Had a great lesson with D on Sunday. We started out doing some trotting down the center line, then worked on some canter transitions on the center line (so you trot the long side turn up the center, canter 3 strides, back to the trot and then go the opposite direction) and then we did nothing but canter for the rest of the lesson.
We really worked on our left canter lead which we've had problems with for months, I'm not sure if the problem is "fixed" but we worked on tips and tricks to get us both set up properly for that lead. About 1/3 into the lesson Lucas had a 'freak out' over something stupid. I got after him, got mad and got him though it. D encouraged me and told me that Lucas needs to be a bit intimidated sometimes of me, that I need to get angry and mad at him to have him do stuff.

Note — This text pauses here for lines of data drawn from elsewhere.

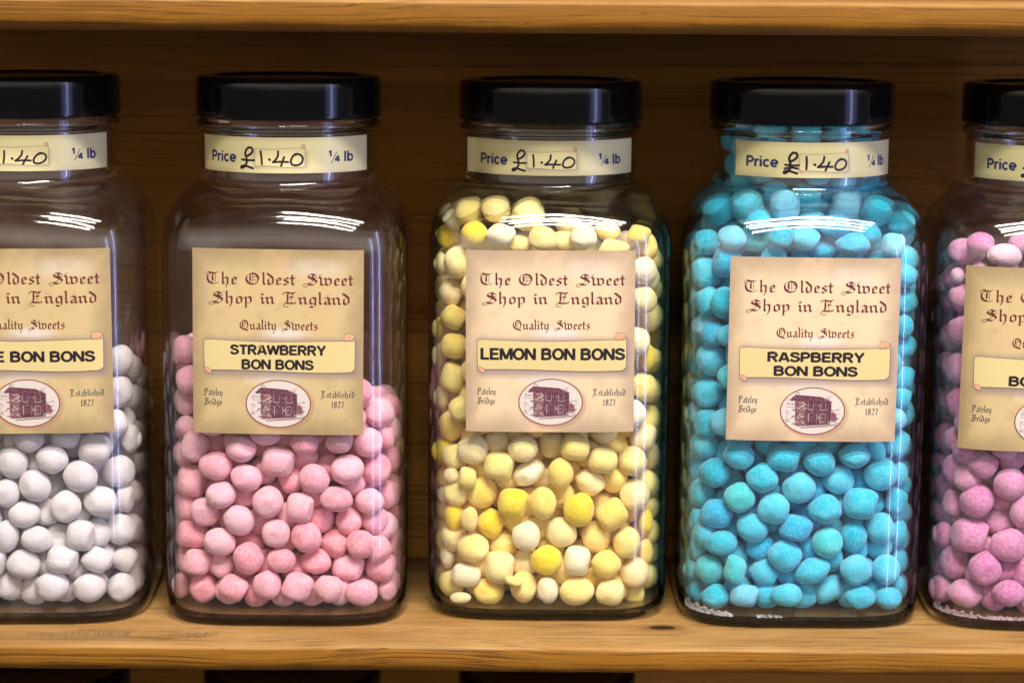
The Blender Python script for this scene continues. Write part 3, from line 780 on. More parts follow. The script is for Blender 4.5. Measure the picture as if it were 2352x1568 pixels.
def print_emblem(S, h0):
    cu, cv, au, av = 0.504, 0.834, 0.192, 0.131
    E = lambda x, y: UV(cu + (x - 1052) / 748 * au, cv + (y - 778) / 547 * av)
    n = 40
    us = [cu - au * math.cos(math.pi * i / (n - 1)) for i in range(n)]
    hh = lambda u, k: k * av * math.sqrt(max(0, 1 - ((u - cu) / au / k) ** 2)) if abs(u - cu) < au * k else 0
    strip_poly(S, us, lambda u: cv - hh(u, 1.0), lambda u: cv + hh(u, 1.0), M['ring'], h0)
    us2 = [cu - au * 0.965 * math.cos(math.pi * i / (n - 1)) for i in range(n)]
    strip_poly(S, us2, lambda u: cv - hh(u, 0.965) * 0.99, lambda u: cv + hh(u, 0.965) * 0.99, M['oval'], h0 + 1.0e-5)
    rr = random.Random(4)
    D, MID, L, Q = M['house'], M['house_mid'], M['house_lt'], M['house_pale']
    P = lambda pts, m, h: S.poly([E(*p) for p in pts], m, h0 + h)
    W = lambda pts, w, m=D, h=3.6e-5: S.pen([E(*p) for p in pts], w * LW * au / 748, m, h0 + h, False)
    rect = lambda x0, y0, x1, y1, m, h: P([(x0, y0), (x1, y0), (x1, y1), (x0, y1)], m, h)
    P([(880, 560), (1480, 590), (1475, 1000), (1465, 1075), (1000, 1105), (880, 1110)], D, 2.0e-5)
    P([(655, 545), (880, 560), (880, 1115), (700, 1130), (655, 1120)], MID, 2.0e-5)
    P([(528, 530), (590, 455), (660, 408), (960, 428), (1250, 452), (1300, 472), (1505, 568), (1440, 590), (1180, 588), (920, 568), (660, 545), (545, 548)], D, 2.6e-5)
    for _ in range(70):
        x = rr.uniform(580, 1400); y = 430 + (x - 580) * 0.07 + rr.uniform(10, 100) - max(0, x - 1250) * 0.1
        W([(x, y), (x + rr.uniform(15, 45), y + rr.uniform(-2, 8))], 9, MID, 2.9e-5)
    W([(655, 412), (668, 345), (725, 352), (748, 408)], 9); W([(668, 372), (735, 378)], 7)
    for _ in range(95):                                              # stones: pale on the gable, fewer on the front
        x, y = rr.uniform(655, 885), rr.uniform(565, 1105)
        rect(x, y, x + rr.uniform(22, 60), y + rr.uniform(12, 24), rr.choice([L, L, D, D]), 2.4e-5 + rr.random() * 4e-6)
    for _ in range(110):
        x, y = rr.uniform(880, 1460), rr.uniform(600, 1060)
        rect(x, y, x + rr.uniform(12, 34), y + rr.uniform(8, 18), rr.choice([Q, MID, MID]), 2.4e-5 + rr.random() * 2e-6)
    for _ in range(26):
        x, y = rr.uniform(570, 660), rr.choice([rr.uniform(740, 770), rr.uniform(830, 920), rr.uniform(1060, 1100)])
        W([(x, y), (x + rr.uniform(20, 60), y + rr.uniform(-4, 4))], rr.uniform(6, 14))
    for x0, y0, x1, y1 in ((938, 585, 1078, 752), (1228, 598, 1356, 765)):
        rect(x0, y0, x1, y1, Q, 3.0e-5); rect(x0 + 18, y0, x1 - 10, y1 - 20, D, 3.3e-5)
        W([((x0 + x1) / 2, y0 + 14), ((x0 + x1) / 2, y1 - 26)], 6, MID, 3.7e-5); W([(x0 + 22, (y0 + y1) / 2 - 8), (x1 - 14, (y0 + y1) / 2 - 6)], 6, MID, 3.7e-5)
    rect(955, 828, 970, 1027, L, 3.0e-5); rect(1146, 835, 1157, 1022, Q, 3.0e-5)
    rect(985, 850, 1135, 1040, D, 3.0e-5)
    for k in range(26): rect(990 + (k * 53) % 130, 880 + (k * 37) % 140, 1004 + (k * 53) % 130, 890 + (k * 37) % 140, Q if k % 5 == 0 else MID, 3.4e-5)
    rect(1220, 838, 1344, 856, Q, 3.0e-5); rect(1220, 862, 1236, 1062, L, 3.0e-5); rect(1340, 866, 1350, 1060, Q, 3.0e-5)
    rect(1244, 866, 1330, 1066, D, 3.0e-5); rect(1254, 1000, 1316, 1046, Q, 3.2e-5); rect(1278, 1000, 1290, 1046, D, 3.4e-5); rect(1252, 895, 1300, 965, MID, 3.2e-5)
    rect(1172, 905, 1202, 946, L, 3.0e-5); rect(1405, 1014, 1480, 1056, Q, 3.0e-5); rect(1420, 1028, 1470, 1036, D, 3.2e-5); rect(1182, 632, 1218, 650, Q, 3.0e-5)
    P([(1478, 800), (1520, 790), (1560, 830), (1600, 850), (1610, 920), (1640, 960), (1600, 1000), (1478, 1010)], MID, 2.8e-5)
    for y0, y1, w in ((1160, 1085, 9), (1170, 1115, 8), (1128, 1078, 7)): W([(700 + (y0 - 1128) * 2, y0), (1180, (y0 + y1) / 2), (1640, y1)], w)
    for k in range(16): W([(820 + k * 36, 1150 - k * 3), (900 + k * 36, 1162 - k * 2)], 6, MID)
    for _ in range(60):
        x, y = rr.gauss(1540, 42), rr.gauss(910, 55)
        if x > 1480: W([(x, y), (x + rr.uniform(-30, 34), y + rr.uniform(-28, 28))], rr.uniform(6, 13), rr.choice([D, D, MID]))
    for pts in ([(1485, 730), (1520, 770), (1570, 745), (1610, 765)], [(1600, 760), (1640, 715), (1665, 770)], [(1610, 940), (1680, 945)], [(1600, 850), (1665, 830)], [(1490, 1020), (1660, 1045)]): W(pts, 9)
    for pts in ([(455, 520), (540, 512)], [(470, 560), (455, 690), (640, 690), (650, 560)], [(500, 570), (498, 650)], [(540, 572), (540, 655)], [(590, 572), (588, 660)], [(470, 612), (640, 618)], [(655, 560), (655, 1120)],
                [(425, 795), (505, 795), (500, 835)], [(455, 770), (460, 1030)], [(500, 835), (540, 855)], [(405, 995), (520, 1000)], [(470, 970), (600, 950), (560, 920)], [(440, 1020), (530, 1030)],
                [(1360, 455), (1362, 500)], [(1362, 470), (1490, 420)], [(1390, 520), (1440, 475), (1442, 550)], [(1478, 570), (1478, 800)]): W(pts, 7)


def front_label(jar, mat, lines, at_z, dx, tilt, parent, stain=False):
    """paper on the bowed front of the jar; printing sits on it"""
    ct, st = math.cos(R(tilt)), math.sin(R(tilt))

    def fmap(x, y, h):
        X, Z = dx + x * ct - y * st, at_z + x * st + y * ct
        bow = 1.0 + 0.004 * math.sin(Z / 0.19 * 3.14)
        return (X, -(yfront(X, HW * bow) + 0.00022 + h), Z)
    P = Sheet()
    nu, nv = 33, 24
    for j in range(nv):
        for i in range(nu):
            P.v.append((*UV(i / (nu - 1), j / (nv - 1)), 0.0))
    k = P.mi(mat)
    for j in range(nv - 1):
        for i in range(nu - 1):
            a = j * nu + i
            P.f.append((a + nu, a + nu + 1, a + 1, a)); P.m.append(k)
    lab = link('front_label', P.mesh('front_label', fmap, lambda x, y: (x / LW + 0.5, 0.5 - y / LH, 0)), parent)
    mod = lab.modifiers.new('thickness', 'SOLIDIFY'); mod.thickness = 0.00012; mod.offset = -1
    T = Sheet()
    X = lambda u: (u - 0.5) * LW
    Y = lambda v: (0.5 - v) * LH
    h = 6e-5
    blackletter(T, 'The Oldest Sweet', X(0.084), X(0.945), Y(0.191), 0.0365 * LH * 1.12, M['title'], h, hi=M['title_hi'])
    blackletter(T, 'Shop in England', X(0.094), X(0.928), Y(0.294), 0.0365 * LH * 1.12, M['title'], h, hi=M['title_hi'])
    blackletter(T, 'Quality Sweets', X(0.276), X(0.738), Y(0.433), 0.0310 * LH * 1.08, M['title'], h, hi=M['title_hi'])
    for t, u0, u1, v in (('Pateley', 0.065, 0.180, 0.794), ('Bridge', 0.067, 0.176, 0.846), ('Established', 0.752, 0.952, 0.798), ('1827', 0.812, 0.892, 0.852)):
        blackletter(T, t, X(u0), X(u1), Y(v), 0.0195 * LH * (1.25 if t != '1827' else 1.5), M['slate'], h, weight=0.20)
    link('lettering', T.mesh('lettering', fmap), lab)
    B = Sheet(); print_banner(B, lines, 8e-5)
    if stain: B.poly([UV(0.40 + 0.012 * math.cos(k * 0.7) * (1 + 0.2 * (k % 2)), 0.527 + 0.011 * math.sin(k * 0.7)) for k in range(9)], M['stain'], 1.4e-4)
    link('scroll_banner', B.mesh('scroll_banner', fmap), lab)
    Em = Sheet(); print_emblem(Em, 8e-5)
    link('oval_emblem', Em.mesh('oval_emblem', fmap), lab)
    return lab


SR = NECK + 0.0003


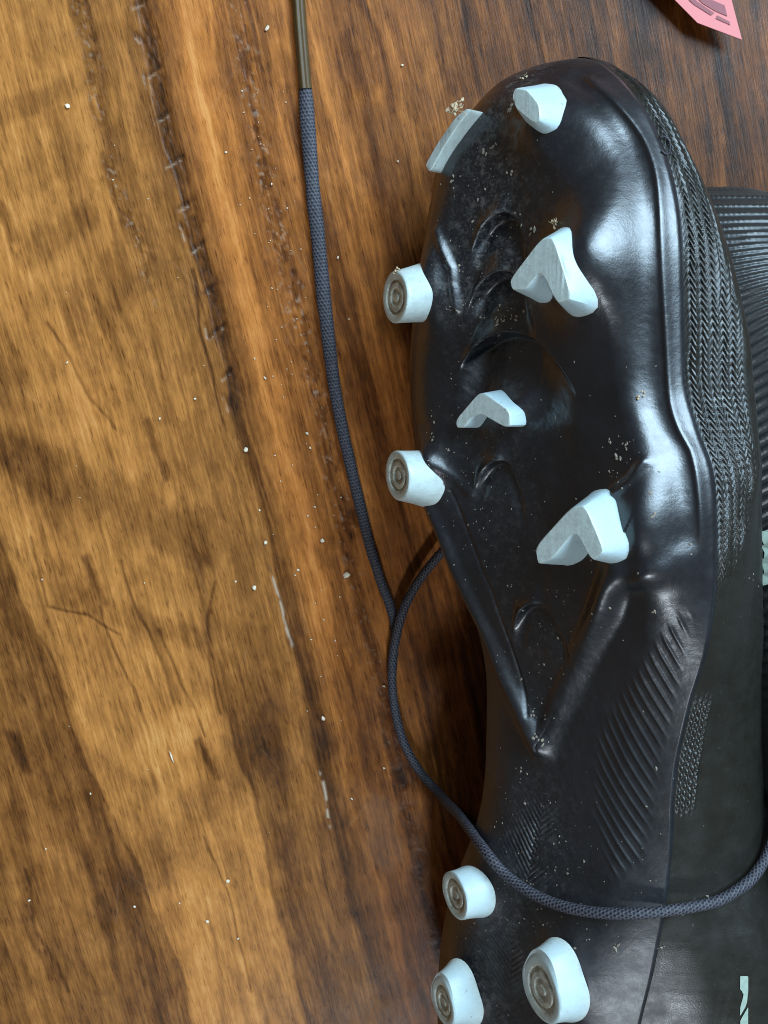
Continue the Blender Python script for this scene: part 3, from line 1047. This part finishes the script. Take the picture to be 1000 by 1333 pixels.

While I don't disagree, I don't want to have to get mad every time I ride. I shouldn't have to be mad at my horse to get him to do minor things each and every ride.
Today I ended up having to stay home. I got an extra 8 hours of sleep which has seemed to help my head. (my joint, and muscle pain I can ignore but when it 'migrates' to my head/neck I'm done) but I don't know what to do. I know that stopping riding will stop the pain, but I don't want to stop riding. I'm still going to the show on Sunday, booked Monday off as a vacation day so that I can recover. But I think most of my riding will be done at home this summer.
1 comment:
Congrats on a good lesson! My instructor tells me to put Gem in his place, too, but like you I don't want my ride to always be a struggle of dominance. I only get to see Gem twice a week and I want it to be fun. My friend with RA is in the same boat as you. Her knees have been an issue for her lately. A break from riding might help, but she won't give it up. She loves it so much that she would rather suffer the consequences. I can't blame her.